OLM: The imagined textures of these Mandalas are so wondrously varied: wet, soft, serrated, aglow; at what point does color enter the picture, or depth. Do you see these things with your eyes closed before you make them or is the gradual discovery of the shapes and they sensations they'll evoke a part of your creative process?Tim: They develop gradually. I always start with simple shapes like circles and squares. These get combined, layered and transformed into more complex shapes. After deciding on a shape I add color then rotate them around a center point. The final design varies a lot based on the point that I rotate the design around. I often make 5 or 6 variations before deciding to move forward. At this point there is still quite a bit of tweaking involved to get the colors just right. I also play with the transparency a lot which mixes the layers to add additional color and depth.OLM: The major unifying point I can see between your 2d and 3d work is the idea of complexity and the attraction to what's difficult. Do you especially admire complexity when you're at a gallery? It's hard to picture you gawking at a Motherwell. Or do you appreciate the kind of work you yourself wouldn't make?Tim: Actually I like both simple and complex systems. I am equally drawn to say Diana Al-Hadid's work and to Carl Andre's. I disagree about Motherwell's work. I believe one of the reasons his work has stood the test of time is the paintings have a lot of depth in them. I tend to want to make work that is "controlled chaos." Things can't just be slapped together in a precarious way. For example in Twenty, two bike pumps blow air into hoses that move a pinwheel. The entire installation only takes a few hours to install, but the pinwheel was handmade. I created the design, carefully cut it out and folded it -- days were spent on it. Likewise, the mandalas tend to be insanely complex, but within a controlled area. I enjoy the dichotomy of the sane and insane.

OLM: "Controlled Chaos" is a nice description of Tibetan mandalas too -- the gates of human perception framing the unknowable inner- & outer worlds of creation. How do you generally frame and display these mandalas and what sort of reactions have you heard from those viewers who've spent time with them.Tim: I agree. In fact, many religions use the mandala type form to represent "Controlled Chaos." Stained glass windows are an example I have a closer relationship to because I grew up going to a church that had huge vaulted ceilings and massive stained glass windows. They intrigued me for hours. As a consequence, I felt the the designs should be illuminated. They are printed on a translucent film and placed in front of a grid of LED lights. People seem to be completely fascinated by them. I think it's the complex geometry that many of designs have. I believe humans are subconsciously drawn to structure.

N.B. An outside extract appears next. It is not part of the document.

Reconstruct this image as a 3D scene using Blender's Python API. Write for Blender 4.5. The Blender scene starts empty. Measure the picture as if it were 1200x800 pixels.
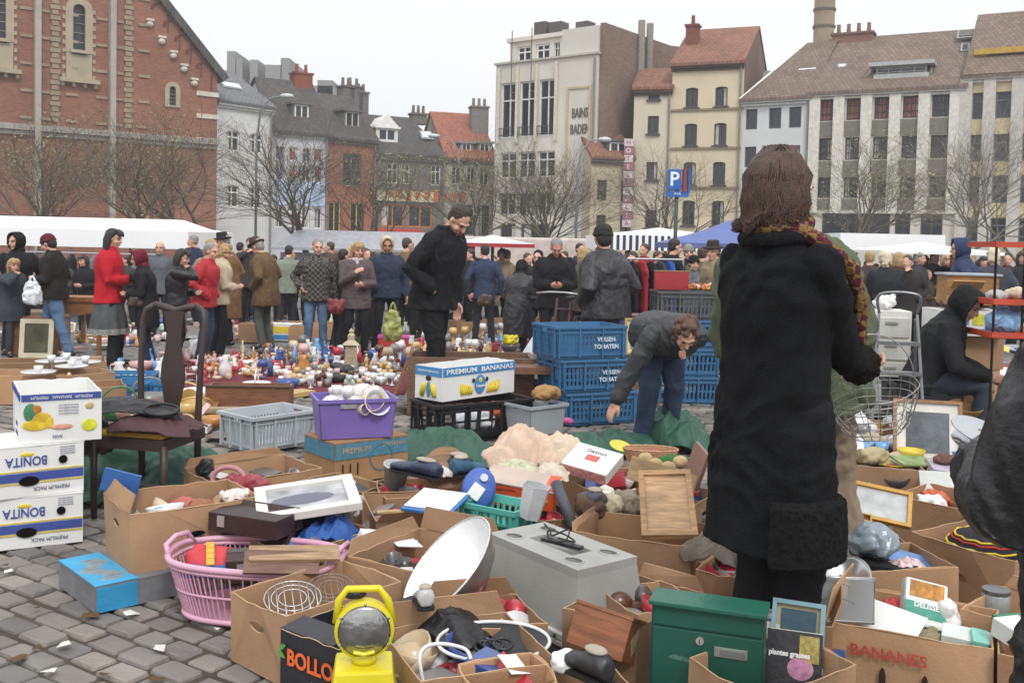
import bpy, bmesh, math, random
from mathutils import Vector, Matrix, noise, geometry
from math import sin, cos, pi, radians as R
sc = bpy.context.scene
col = sc.collection
rng = random.Random(7)

# ------------------------------------------------------------------ camera
FPX, CX, HOR, CAMZ = 1167.0, 600.0, 285.0, 1.5
PITCH, ROLL = R(2.5), R(1.3)
PY0 = HOR + FPX*math.tan(PITCH)
camd = bpy.data.cameras.new('camera'); cam = bpy.data.objects.new('camera', camd); col.objects.link(cam)
Fw = Vector((0, cos(PITCH), -sin(PITCH))); Up0 = Vector((0, sin(PITCH), cos(PITCH))); Rt0 = Vector((1, 0, 0))
Rt = Rt0*cos(ROLL) + Up0*sin(ROLL); Up = Up0*cos(ROLL) - Rt0*sin(ROLL)
mw = Matrix((Rt, Up, -Fw)).transposed().to_4x4(); mw.translation = (0, 0, CAMZ)
cam.matrix_world = mw
camd.sensor_width = 36; camd.lens = 36*FPX/1200; camd.shift_y = -(400-PY0)/1200
camd.clip_start = .05; camd.clip_end = 2000
sc.camera = cam

# ------------------------------------------------------------------ light: overcast day
world = bpy.data.worlds.new("World"); sc.world = world; world.use_nodes = True
wn = world.node_tree; wn.nodes.clear()
sky = wn.nodes.new('ShaderNodeTexSky'); sky.sky_type = 'NISHITA'; sky.sun_disc = False
sky.sun_elevation = R(48); sky.sun_rotation = R(200); sky.air_density = 1; sky.dust_density = 4
hs = wn.nodes.new('ShaderNodeHueSaturation'); hs.inputs['Saturation'].default_value = .12; hs.inputs['Value'].default_value = 1
mxw = wn.nodes.new('ShaderNodeMix'); mxw.data_type = 'RGBA'; mxw.inputs['Factor'].default_value = .82
mxw.inputs['B'].default_value = (9.6, 9.75, 10.0, 1)
bgn = wn.nodes.new('ShaderNodeBackground'); bgn.inputs['Strength'].default_value = .094
wo = wn.nodes.new('ShaderNodeOutputWorld')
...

OLM: Could you tell us a little about Twenty? That's not the butter-churn piece, is it?Tim: Twenty is a piece I made in 2009 for my degree show. Since then I installed it at the University of Delaware Gallery Crane Arts building in Philadelphia. It was great to see the installation take on a new form in a different location. A video of the installation can be seen here. Twenty is an interactive installation where the viewer pumps one of two bike pumps in the room. After twenty pumps, the air travels through 400 feet of air hose and blows a small pinwheel. The piece brings up another common theme in my work which is the idea of inefficient mechanisms. Twenty falls into this category because it takes twenty pumps to get enough air to blow the pinwheel -- quite ridiculous if you ask me.The pedal-operated butter churn that generates electricity to run a toaster is titled 3,178 minus 366. 3,178 is the approximate number of calories in a pound of butter, 366 is the approximate number of calories burned to make the butter on the bike (about 30 minutes) A video of the piece can be seen here. I made the piece using funds that I raised on Kickstarter.com. During the show I schedule butter making events where viewers can pedal to make butter. Monday was one such event -- we made over 10 pounds of butter in 2 hours. The piece is currently on view through June at the Princeton Arts Council in Princeton, NJ.OLM: What are you working on now?Tim: I have been working on some new ideas for the mandala pieces. I'd like to start building round frames for them and experiment with including them in larger installations. I'm also making a bubble machine that I want to roll through busy Philadelphia streets. For reference I've included another bubble machine I just finished. I'm in a small group show in the Spring at the Delaware Center for Contemporary Art called Contraptions. I'm working on an interactive piece for that show. It's not resolved enough to talk about.